RECORDED DATA:
┄┄┄┄┄┄

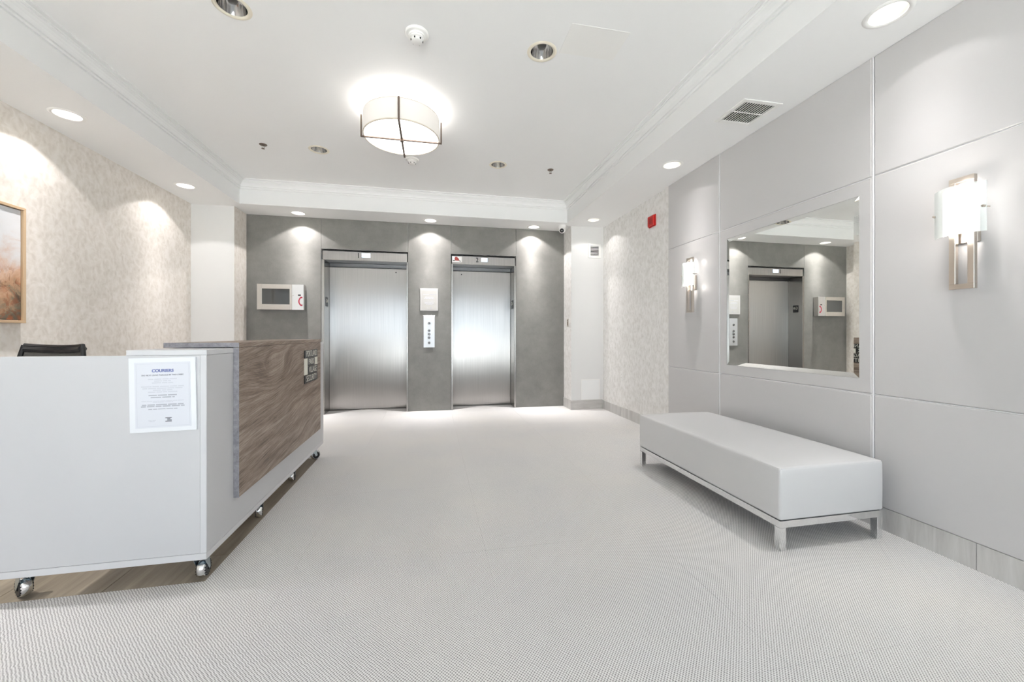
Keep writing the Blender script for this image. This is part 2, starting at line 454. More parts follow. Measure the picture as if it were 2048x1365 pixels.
tx = [-1.012, -1.41, -1.81, -2.21, -2.61, XL]
ty = [2.03, 2.258, 3.058, 3.858]
for i in range(len(tx) - 1):
    for j in range(len(ty) - 1):
        chamfer_tile(tx[i + 1] + .001, tx[i] - .001, ty[j] + .001, ty[j + 1] - .001, -0.002, 0.0012).build('floor_tile', 'floor_tile', floor)

# ceiling: tray, soffit, fascia, unseen slab added above to block light
ceil = tag(thing('ceiling', (0, 0, ZS)), 'white tray ceiling with dropped soffit round its edge', None, None, 'structure')
MB((0, 0, ZC)).holes((TX0, TX1, TY0, TY1), None, [(x, y, CAN_R) for x, y in UNLIT], ZC).build('tray_ceiling', 'ceiling', ceil, fix=False)
MB((0, 0, ZS)).holes((XL, XRW, YF, YB + .02), (TX0, TX1, TY0, TY1), [(x, y, SUN_R) for x, y in LIT], ZS).build('soffit', 'ceiling', ceil, fix=False)
b = MB((0, 0, ZS))
b.box(TX0 - .012, TX0, TY0, TY1, ZS, ZC + .02).box(TX1, TX1 + .012, TY0, TY1, ZS, ZC + .02)
b.box(TX0 - .012, TX1 + .012, TY1, TY1 + .012, ZS, ZC + .02).box(TX0 - .012, TX1 + .012, TY0 - .012, TY0, ZS, ZC + .02)
b.build('fascia', 'trim_white', ceil)
MB((0, 0, 3.25)).box(XL - .1, XRW + .1, YF - .1, 6.35, 3.25, 3.35).build('ceiling_slab', 'plain_white', ceil)
MB((0, 0, ZC)).box(.845, 1.235, 2.30, 2.56, ZC - .0012, ZC + .001, .001).build('patched_area', mat('ceiling_patch_paint', (0.845, 0.832, 0.81), 0.6, spec=0.25), ceil)

# crown moulding: stepped profile swept along the three visible fascia sides
prof = [(0.0, 2.930), (0.016, 2.930), (0.017, 2.942), (0.011, 2.946), (0.011, 2.951), (0.024, 2.953), (0.026, 2.961), (0.019, 2.965), (0.026, 2.984), (0.038, 2.999), (0.052, 3.007),
        (0.052, 3.013), (0.063, 3.014), (0.065, 3.020), (0.058, 3.023), (0.060, 3.026), (0.086, 3.028), (0.087, 3.037), (0.0, 3.037)]
def crown(name, fn, n):
    b = MB((0, 0, ZC)); A = []
    for e in (0, 1): A.append([b.bm.verts.new(Vector(fn(o, z, e)) - b.o) for o, z in prof])
    for i in range(len(prof)):
        j = (i + 1) % len(prof); b.bm.faces.new([A[0][i], A[0][j], A[1][j], A[1][i]])
    return tag(b.build(name, 'trim_white'), f'white stepped crown moulding along the {n} edge of the tray ceiling', None, None, 'structure')
crown('trim_1', lambda o, z, e: (TX0 + o, (TY0 + o) if e == 0 else (TY1 - o), z), 'left')
crown('trim_2', lambda o, z, e: ((TX0 + o) if e == 0 else (TX1 - o), TY1 - o, z), 'far')
crown('trim_3', lambda o, z, e: (TX1 - o, (TY0 + o) if e == 0 else (TY1 - o), z), 'right')

# walls
wl = tag(thing('wall_left', (XL, 2, 0)), 'left wall in leafy cream wallpaper', None, None, 'structure')
MB((XL, 2, 0)).box(XL - .1, XL, YF, YP + .3, -.02, 3.25).build('wallpaper', 'wallpaper', wl)
def pier(name, x0, x1, side_x, lbl):
    w = tag(thing(name, (0.5 * (x0 + x1), YP, 0)), lbl, None, None, 'structure')
    MB((0.5 * (x0 + x1), YP, 0)).box(x0, x1, YP, YB + .15, -.02, ZS + .02).build('pier_face', 'plain_white', w)
    s = 0.0015
    xa, xb = (side_x, side_x + s) if side_x == x1 else (side_x - s, side_x)
    MB((0.5 * (x0 + x1), YP, 0)).box(xa, xb, YP + .002, YB, -.01, ZS).build('wallpaper', 'wallpaper' if side_x < 0 else 'wallpaper_pale', w)
    return w
pier('wall_far_left', XL, XPL, XPL, 'white pier in the far left corner, wallpapered on its inner side')
pier('wall_far_right', XPR, XRW, XPR, 'white pier in the far right corner, wallpapered on its inner side')

wr = tag(thing('wall_right', (XRW, 2, 0)), 'right wall, wallpaper at the far end and satin grey panels nearer', None, None, 'structure')
MB((XRW, 2, 0)).box(XRW, XRW + .1, YF, YP + .3, -.02, 3.25).build('wallpaper', 'wallpaper_pale', wr)
PY = [1.06, 1.841, 3.098, 3.88]; PZ = [0.130, 0.770, 2.045, ZS]
hs, hg = 0.0075, 0.0030       # half vertical strip, half horizontal groove
MB((XRW, 2, 0)).box(XRW - .004, XRW, PY[0], PY[-1], PZ[0], ZS).build('panel_backing', 'strip', wr)
def wall_panel(y0, y1, z0, z1, hole=None):
    b = MB((XR, (y0 + y1) / 2, (z0 + z1) / 2)); bm = b.bm; ch = 0.005
    P = lambda x, y, z: bm.verts.new(Vector((x, y, z)) - b.o)
    R = lambda x, a0, a1, c0, c1: [P(x, a0, c0), P(x, a1, c0), P(x, a1, c1), P(x, a0, c1)]
    bk = R(XRW - .003, y0, y1, z0, z1); md = R(XR + ch, y0, y1, z0, z1); fr = R(XR, y0 + ch, y1 - ch, z0 + ch, z1 - ch)
    for A, B in ((bk, md), (md, fr)):
        for i in range(4): bm.faces.new([A[i], A[(i + 1) % 4], B[(i + 1) % 4], B[i]])
    if hole:
        hf = R(XR, *hole); hb = R(XRW - .003, *hole)
        for A, B in ((fr, hf), (hf, hb)):
            for i in range(4): bm.faces.new([A[i], A[(i + 1) % 4], B[(i + 1) % 4], B[i]])
    else: bm.faces.new(fr)
    return b.build('wall_panel', 'wall_panel', wr)
MIR = (1.916, 3.008, 0.856, 1.958)
for i in range(3):
    for j in range(3):
        y0 = PY[i] + (hs if i else 0); y1 = PY[i + 1] - (hs if i < 2 else 0)
        z0 = PZ[j] + (hg if j else 0); z1 = PZ[j + 1] - (hg if j < 2 else 0)
        wall_panel(y0, y1, z0, z1, MIR if (i, j) == (1, 1) else None)
for y in PY[1:3]:
    MB((XR, y, 1.4)).box(XR + .002, XRW - .003, y - .0045, y + .0045, PZ[0], ZS, .001).build('joint_strip', 'strip', wr)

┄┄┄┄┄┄

Leave out any pictures and return exactly the lines from the beginning of the data through the line with "chamfer_tile(tx[i + 1]", inclusive.

SOLUTION FOR THIS TASK:
Keep writing the Blender script for this image. This is part 2, starting at line 454. More parts follow. Measure the picture as if it were 2048x1365 pixels.
tx = [-1.012, -1.41, -1.81, -2.21, -2.61, XL]
ty = [2.03, 2.258, 3.058, 3.858]
for i in range(len(tx) - 1):
    for j in range(len(ty) - 1):
        chamfer_tile(tx[i + 1] + .001, tx[i] - .001, ty[j] + .001, ty[j + 1] - .001, -0.002, 0.0012).build('floor_tile', 'floor_tile', floor)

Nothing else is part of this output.